═══ Exercise materials
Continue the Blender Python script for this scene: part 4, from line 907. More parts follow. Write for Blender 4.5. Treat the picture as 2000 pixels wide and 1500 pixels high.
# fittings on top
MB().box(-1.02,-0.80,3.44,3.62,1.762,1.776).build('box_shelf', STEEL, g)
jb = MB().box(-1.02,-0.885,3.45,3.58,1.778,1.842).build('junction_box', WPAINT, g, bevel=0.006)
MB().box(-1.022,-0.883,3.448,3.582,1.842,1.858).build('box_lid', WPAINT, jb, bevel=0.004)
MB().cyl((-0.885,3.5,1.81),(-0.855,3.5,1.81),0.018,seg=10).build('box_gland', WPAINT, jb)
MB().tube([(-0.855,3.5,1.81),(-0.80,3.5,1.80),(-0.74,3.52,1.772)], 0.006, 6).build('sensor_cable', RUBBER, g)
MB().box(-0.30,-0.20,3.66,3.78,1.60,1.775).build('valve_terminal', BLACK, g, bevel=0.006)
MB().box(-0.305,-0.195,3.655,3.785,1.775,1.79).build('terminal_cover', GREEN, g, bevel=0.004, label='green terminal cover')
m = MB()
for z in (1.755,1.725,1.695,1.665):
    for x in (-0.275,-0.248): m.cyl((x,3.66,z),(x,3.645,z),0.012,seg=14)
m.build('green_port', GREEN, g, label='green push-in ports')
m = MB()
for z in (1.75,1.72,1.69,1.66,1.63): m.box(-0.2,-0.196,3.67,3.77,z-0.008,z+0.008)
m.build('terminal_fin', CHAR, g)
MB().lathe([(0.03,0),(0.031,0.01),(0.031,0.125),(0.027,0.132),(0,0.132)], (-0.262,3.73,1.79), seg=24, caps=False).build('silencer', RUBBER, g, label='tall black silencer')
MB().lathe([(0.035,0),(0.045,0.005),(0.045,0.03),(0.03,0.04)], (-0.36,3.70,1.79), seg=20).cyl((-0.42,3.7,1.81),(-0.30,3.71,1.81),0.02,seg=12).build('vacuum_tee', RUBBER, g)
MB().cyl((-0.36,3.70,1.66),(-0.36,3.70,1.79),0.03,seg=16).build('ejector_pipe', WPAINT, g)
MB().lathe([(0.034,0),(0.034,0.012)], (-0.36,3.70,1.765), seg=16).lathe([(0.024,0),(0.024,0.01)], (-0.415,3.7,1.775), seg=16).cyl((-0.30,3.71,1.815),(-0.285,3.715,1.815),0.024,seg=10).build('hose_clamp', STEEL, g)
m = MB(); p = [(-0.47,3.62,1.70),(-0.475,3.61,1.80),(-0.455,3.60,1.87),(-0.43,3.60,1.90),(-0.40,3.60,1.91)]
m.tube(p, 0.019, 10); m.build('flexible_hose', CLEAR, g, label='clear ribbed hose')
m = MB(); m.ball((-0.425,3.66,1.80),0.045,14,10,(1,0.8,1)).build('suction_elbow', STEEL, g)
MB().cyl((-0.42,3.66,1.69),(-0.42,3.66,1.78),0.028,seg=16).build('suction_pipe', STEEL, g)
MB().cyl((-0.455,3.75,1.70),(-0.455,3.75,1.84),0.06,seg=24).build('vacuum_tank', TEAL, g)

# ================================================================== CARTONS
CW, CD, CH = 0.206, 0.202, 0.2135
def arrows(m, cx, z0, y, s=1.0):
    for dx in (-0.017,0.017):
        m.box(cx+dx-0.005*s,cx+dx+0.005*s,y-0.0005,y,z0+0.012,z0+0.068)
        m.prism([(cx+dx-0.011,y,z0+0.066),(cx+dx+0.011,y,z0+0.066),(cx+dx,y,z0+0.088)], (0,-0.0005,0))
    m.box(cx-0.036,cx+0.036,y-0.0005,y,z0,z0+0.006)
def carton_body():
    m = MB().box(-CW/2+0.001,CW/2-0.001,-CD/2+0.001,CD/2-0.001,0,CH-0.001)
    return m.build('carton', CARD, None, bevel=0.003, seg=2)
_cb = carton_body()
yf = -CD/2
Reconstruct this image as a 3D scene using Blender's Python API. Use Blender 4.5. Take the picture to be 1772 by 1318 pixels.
══════
> _Given task_
Print all of the data exactly as it was given.

> _Answer for the task_
Continue the Blender Python script for this scene: part 4, from line 907. More parts follow. Write for Blender 4.5. Treat the picture as 2000 pixels wide and 1500 pixels high.
# fittings on top
MB().box(-1.02,-0.80,3.44,3.62,1.762,1.776).build('box_shelf', STEEL, g)
jb = MB().box(-1.02,-0.885,3.45,3.58,1.778,1.842).build('junction_box', WPAINT, g, bevel=0.006)
MB().box(-1.022,-0.883,3.448,3.582,1.842,1.858).build('box_lid', WPAINT, jb, bevel=0.004)
MB().cyl((-0.885,3.5,1.81),(-0.855,3.5,1.81),0.018,seg=10).build('box_gland', WPAINT, jb)
MB().tube([(-0.855,3.5,1.81),(-0.80,3.5,1.80),(-0.74,3.52,1.772)], 0.006, 6).build('sensor_cable', RUBBER, g)
MB().box(-0.30,-0.20,3.66,3.78,1.60,1.775).build('valve_terminal', BLACK, g, bevel=0.006)
MB().box(-0.305,-0.195,3.655,3.785,1.775,1.79).build('terminal_cover', GREEN, g, bevel=0.004, label='green terminal cover')
m = MB()
for z in (1.755,1.725,1.695,1.665):
    for x in (-0.275,-0.248): m.cyl((x,3.66,z),(x,3.645,z),0.012,seg=14)
m.build('green_port', GREEN, g, label='green push-in ports')
m = MB()
for z in (1.75,1.72,1.69,1.66,1.63): m.box(-0.2,-0.196,3.67,3.77,z-0.008,z+0.008)
m.build('terminal_fin', CHAR, g)
MB().lathe([(0.03,0),(0.031,0.01),(0.031,0.125),(0.027,0.132),(0,0.132)], (-0.262,3.73,1.79), seg=24, caps=False).build('silencer', RUBBER, g, label='tall black silencer')
MB().lathe([(0.035,0),(0.045,0.005),(0.045,0.03),(0.03,0.04)], (-0.36,3.70,1.79), seg=20).cyl((-0.42,3.7,1.81),(-0.30,3.71,1.81),0.02,seg=12).build('vacuum_tee', RUBBER, g)
MB().cyl((-0.36,3.70,1.66),(-0.36,3.70,1.79),0.03,seg=16).build('ejector_pipe', WPAINT, g)
MB().lathe([(0.034,0),(0.034,0.012)], (-0.36,3.70,1.765), seg=16).lathe([(0.024,0),(0.024,0.01)], (-0.415,3.7,1.775), seg=16).cyl((-0.30,3.71,1.815),(-0.285,3.715,1.815),0.024,seg=10).build('hose_clamp', STEEL, g)
m = MB(); p = [(-0.47,3.62,1.70),(-0.475,3.61,1.80),(-0.455,3.60,1.87),(-0.43,3.60,1.90),(-0.40,3.60,1.91)]
m.tube(p, 0.019, 10); m.build('flexible_hose', CLEAR, g, label='clear ribbed hose')
m = MB(); m.ball((-0.425,3.66,1.80),0.045,14,10,(1,0.8,1)).build('suction_elbow', STEEL, g)
MB().cyl((-0.42,3.66,1.69),(-0.42,3.66,1.78),0.028,seg=16).build('suction_pipe', STEEL, g)
MB().cyl((-0.455,3.75,1.70),(-0.455,3.75,1.84),0.06,seg=24).build('vacuum_tank', TEAL, g)

# ================================================================== CARTONS
CW, CD, CH = 0.206, 0.202, 0.2135
def arrows(m, cx, z0, y, s=1.0):
    for dx in (-0.017,0.017):
        m.box(cx+dx-0.005*s,cx+dx+0.005*s,y-0.0005,y,z0+0.012,z0+0.068)
        m.prism([(cx+dx-0.011,y,z0+0.066),(cx+dx+0.011,y,z0+0.066),(cx+dx,y,z0+0.088)], (0,-0.0005,0))
    m.box(cx-0.036,cx+0.036,y-0.0005,y,z0,z0+0.006)
def carton_body():
    m = MB().box(-CW/2+0.001,CW/2-0.001,-CD/2+0.001,CD/2-0.001,0,CH-0.001)
    return m.build('carton', CARD, None, bevel=0.003, seg=2)
_cb = carton_body()
yf = -CD/2
Reconstruct this image as a 3D scene using Blender's Python API. Use Blender 4.5. Take the picture to be 1772 by 1318 pixels.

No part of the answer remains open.